Sound Clip: Singer chats to audience in French.

At a club in the north of Paris, another group, Hey Hey My My, are playing their first ever sell-out concert. They chat to the audience in French. Then sing to them in English that would make their former teachers proud.

Song Clip Hey Hey My My song with English lyrics

Stephane Gilles runs their record label.

Stephane Gilles in French with voice over in English: The big labels always used to think French groups singing in English could never work commercially. But with the success of this new generation of artists to whom singing in English comes naturally, they're falling over each other to sign French-Anglophone talent, because if you can sing in English, you can sell all over the world.

The problem is the quota system that protects Francophone pop. At least 40 percent of the music radio stations play has to be in French.

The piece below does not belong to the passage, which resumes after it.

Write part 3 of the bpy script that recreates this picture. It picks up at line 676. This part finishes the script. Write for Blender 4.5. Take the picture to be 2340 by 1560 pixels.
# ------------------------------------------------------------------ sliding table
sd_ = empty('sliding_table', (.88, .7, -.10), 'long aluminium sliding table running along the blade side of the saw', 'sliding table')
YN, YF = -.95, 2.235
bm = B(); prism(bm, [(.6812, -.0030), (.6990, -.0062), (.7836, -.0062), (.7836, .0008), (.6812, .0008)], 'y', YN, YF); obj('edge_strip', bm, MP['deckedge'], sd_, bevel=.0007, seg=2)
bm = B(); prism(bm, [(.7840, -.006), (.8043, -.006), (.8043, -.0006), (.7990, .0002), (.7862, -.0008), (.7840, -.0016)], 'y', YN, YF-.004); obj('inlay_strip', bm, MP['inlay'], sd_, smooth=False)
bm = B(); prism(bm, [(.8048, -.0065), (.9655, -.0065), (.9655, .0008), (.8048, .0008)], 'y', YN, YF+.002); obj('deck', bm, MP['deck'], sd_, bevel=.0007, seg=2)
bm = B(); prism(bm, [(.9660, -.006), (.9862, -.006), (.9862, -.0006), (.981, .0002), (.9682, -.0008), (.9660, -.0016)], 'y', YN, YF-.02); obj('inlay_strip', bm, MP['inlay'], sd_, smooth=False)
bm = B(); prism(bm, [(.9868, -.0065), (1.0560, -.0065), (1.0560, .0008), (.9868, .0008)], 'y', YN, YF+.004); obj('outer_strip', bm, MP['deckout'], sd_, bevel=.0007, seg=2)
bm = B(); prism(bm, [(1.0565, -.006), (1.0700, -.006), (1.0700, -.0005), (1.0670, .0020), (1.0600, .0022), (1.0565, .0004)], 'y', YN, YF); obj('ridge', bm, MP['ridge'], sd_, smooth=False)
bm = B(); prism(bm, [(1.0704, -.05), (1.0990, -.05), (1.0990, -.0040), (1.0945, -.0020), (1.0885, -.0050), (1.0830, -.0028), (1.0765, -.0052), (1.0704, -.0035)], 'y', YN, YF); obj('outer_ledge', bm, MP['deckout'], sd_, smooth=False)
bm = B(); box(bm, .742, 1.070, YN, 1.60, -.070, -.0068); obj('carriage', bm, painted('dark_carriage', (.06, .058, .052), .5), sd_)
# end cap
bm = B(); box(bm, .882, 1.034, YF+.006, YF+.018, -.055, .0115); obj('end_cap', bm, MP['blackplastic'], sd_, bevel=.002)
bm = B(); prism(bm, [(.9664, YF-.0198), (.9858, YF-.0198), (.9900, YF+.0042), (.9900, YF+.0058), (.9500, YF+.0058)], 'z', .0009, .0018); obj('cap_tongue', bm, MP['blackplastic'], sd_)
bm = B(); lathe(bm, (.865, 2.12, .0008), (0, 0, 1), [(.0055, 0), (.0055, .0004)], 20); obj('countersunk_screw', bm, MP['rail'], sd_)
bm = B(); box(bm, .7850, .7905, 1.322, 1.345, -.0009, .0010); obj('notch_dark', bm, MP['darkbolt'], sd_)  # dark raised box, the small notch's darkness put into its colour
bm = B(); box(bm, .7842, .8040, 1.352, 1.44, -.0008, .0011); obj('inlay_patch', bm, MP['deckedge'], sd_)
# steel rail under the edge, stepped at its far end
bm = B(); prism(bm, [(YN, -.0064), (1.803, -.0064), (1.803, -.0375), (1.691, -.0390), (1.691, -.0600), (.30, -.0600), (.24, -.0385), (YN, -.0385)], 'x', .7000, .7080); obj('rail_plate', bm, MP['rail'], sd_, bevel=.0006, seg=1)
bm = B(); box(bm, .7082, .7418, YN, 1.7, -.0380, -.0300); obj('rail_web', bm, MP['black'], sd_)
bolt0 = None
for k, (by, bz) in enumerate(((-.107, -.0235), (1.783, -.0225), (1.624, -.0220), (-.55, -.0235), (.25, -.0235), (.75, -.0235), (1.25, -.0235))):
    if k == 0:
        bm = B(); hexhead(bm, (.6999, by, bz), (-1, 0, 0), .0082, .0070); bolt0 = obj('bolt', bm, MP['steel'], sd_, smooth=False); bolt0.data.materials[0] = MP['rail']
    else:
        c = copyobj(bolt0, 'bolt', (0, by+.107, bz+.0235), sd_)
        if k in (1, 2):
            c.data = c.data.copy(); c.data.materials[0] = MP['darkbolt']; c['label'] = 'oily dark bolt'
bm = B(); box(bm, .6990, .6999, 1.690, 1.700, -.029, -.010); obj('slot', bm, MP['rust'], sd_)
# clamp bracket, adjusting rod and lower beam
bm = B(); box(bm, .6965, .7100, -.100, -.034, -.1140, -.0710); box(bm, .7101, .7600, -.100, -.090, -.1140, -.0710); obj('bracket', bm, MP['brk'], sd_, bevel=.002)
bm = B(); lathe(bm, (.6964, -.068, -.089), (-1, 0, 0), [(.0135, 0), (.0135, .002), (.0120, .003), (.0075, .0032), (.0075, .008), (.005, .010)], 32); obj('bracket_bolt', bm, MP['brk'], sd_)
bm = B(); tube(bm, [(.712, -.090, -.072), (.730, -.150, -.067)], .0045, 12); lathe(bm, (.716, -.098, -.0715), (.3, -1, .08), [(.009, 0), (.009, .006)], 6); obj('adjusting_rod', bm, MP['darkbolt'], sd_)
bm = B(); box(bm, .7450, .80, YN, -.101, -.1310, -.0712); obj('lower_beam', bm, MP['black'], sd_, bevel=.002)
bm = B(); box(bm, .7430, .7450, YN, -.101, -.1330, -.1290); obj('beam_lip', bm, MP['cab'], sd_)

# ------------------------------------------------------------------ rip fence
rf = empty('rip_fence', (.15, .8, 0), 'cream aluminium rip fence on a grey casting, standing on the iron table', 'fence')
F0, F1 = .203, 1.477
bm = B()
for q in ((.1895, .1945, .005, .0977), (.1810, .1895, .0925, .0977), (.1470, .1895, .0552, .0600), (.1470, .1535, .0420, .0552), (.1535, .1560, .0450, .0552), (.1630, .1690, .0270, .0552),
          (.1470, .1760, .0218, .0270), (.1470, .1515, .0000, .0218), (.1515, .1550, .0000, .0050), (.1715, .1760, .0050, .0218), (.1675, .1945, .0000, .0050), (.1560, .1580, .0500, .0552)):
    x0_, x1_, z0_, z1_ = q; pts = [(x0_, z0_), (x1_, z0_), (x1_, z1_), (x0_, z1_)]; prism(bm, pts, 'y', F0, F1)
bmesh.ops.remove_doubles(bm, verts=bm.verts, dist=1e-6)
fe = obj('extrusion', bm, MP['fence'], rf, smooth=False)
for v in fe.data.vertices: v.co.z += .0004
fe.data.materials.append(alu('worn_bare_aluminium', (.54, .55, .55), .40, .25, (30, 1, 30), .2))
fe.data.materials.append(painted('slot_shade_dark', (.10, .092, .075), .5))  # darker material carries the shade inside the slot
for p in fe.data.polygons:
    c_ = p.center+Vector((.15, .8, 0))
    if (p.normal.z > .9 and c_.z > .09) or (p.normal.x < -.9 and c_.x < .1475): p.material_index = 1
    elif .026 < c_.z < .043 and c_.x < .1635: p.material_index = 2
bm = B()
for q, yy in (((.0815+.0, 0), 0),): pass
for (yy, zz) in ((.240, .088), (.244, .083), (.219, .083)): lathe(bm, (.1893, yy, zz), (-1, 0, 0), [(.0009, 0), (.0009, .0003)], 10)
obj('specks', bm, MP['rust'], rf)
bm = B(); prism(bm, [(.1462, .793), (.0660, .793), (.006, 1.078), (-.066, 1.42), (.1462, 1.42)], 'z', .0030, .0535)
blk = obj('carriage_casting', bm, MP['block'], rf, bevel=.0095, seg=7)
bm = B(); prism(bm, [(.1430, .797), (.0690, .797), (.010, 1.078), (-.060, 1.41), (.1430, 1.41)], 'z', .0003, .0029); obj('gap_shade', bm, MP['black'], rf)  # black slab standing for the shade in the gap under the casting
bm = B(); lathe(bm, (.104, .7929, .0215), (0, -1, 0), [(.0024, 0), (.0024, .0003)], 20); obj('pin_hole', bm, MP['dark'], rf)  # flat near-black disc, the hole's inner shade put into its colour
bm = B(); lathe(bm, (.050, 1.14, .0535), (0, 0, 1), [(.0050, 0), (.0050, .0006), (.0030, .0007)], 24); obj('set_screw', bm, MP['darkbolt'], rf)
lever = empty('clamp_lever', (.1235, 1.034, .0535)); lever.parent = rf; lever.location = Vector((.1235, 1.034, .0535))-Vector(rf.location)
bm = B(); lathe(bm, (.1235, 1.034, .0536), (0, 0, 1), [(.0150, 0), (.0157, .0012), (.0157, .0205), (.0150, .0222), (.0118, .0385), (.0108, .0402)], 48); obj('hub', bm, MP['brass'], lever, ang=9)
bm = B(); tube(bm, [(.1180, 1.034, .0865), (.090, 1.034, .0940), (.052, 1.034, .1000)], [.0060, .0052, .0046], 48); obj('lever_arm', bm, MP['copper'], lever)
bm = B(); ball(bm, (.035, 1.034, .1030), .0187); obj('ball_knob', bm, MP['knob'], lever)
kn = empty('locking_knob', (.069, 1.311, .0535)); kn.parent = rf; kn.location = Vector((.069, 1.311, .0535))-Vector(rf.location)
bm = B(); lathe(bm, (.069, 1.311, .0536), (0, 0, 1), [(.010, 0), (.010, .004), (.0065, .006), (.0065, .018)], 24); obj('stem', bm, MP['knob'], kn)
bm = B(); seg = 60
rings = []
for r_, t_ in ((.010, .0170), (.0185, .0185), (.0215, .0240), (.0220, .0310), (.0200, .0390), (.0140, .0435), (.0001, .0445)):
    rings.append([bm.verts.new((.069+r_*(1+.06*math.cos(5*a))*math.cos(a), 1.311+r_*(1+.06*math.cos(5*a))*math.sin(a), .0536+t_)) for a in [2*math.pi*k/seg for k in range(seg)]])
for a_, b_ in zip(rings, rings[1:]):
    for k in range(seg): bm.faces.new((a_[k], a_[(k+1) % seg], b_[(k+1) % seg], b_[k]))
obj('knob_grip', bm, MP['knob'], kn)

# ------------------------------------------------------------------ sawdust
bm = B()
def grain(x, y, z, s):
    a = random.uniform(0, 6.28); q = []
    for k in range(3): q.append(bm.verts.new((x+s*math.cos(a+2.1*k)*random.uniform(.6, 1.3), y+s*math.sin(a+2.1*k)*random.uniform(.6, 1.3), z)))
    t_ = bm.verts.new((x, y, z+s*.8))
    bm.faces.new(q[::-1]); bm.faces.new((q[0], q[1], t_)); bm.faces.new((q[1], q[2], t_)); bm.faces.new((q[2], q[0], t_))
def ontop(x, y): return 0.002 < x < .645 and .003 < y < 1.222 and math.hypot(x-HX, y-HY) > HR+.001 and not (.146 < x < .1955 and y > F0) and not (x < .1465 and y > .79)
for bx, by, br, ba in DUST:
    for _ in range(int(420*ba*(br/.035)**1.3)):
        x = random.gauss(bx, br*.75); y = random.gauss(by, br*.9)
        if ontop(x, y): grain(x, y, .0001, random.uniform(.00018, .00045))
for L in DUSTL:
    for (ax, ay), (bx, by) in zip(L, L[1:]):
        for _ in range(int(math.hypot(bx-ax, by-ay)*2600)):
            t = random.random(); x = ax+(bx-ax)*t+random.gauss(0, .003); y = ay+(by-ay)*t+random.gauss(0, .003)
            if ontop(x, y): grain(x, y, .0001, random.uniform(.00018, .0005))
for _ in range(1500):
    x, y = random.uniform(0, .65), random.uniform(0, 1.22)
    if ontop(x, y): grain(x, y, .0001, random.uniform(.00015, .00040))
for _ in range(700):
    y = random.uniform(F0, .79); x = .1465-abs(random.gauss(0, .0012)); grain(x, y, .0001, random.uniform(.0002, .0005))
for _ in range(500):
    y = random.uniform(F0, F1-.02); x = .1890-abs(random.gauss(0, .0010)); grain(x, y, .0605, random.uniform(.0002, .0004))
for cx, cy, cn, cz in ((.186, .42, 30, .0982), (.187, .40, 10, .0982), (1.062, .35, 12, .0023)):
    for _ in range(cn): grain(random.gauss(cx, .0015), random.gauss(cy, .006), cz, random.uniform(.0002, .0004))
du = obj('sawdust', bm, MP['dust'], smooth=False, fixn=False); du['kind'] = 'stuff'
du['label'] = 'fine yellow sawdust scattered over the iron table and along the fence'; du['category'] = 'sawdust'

But even out in that free 60 percent of airtime, where French-Anglophone artists are competing on a level playing field with Justin Timberlake and Britney Spears, the French are doing really well.

Song Clip: "On My Way" by Cocoon with English lyrics

Top airtime on Virgin and Oui FM last month: French duos The Do and Cocoon. Thanks in part to English, French pop is doing better than it has for years.

In Paris, this is John Laurenson for Marketplace.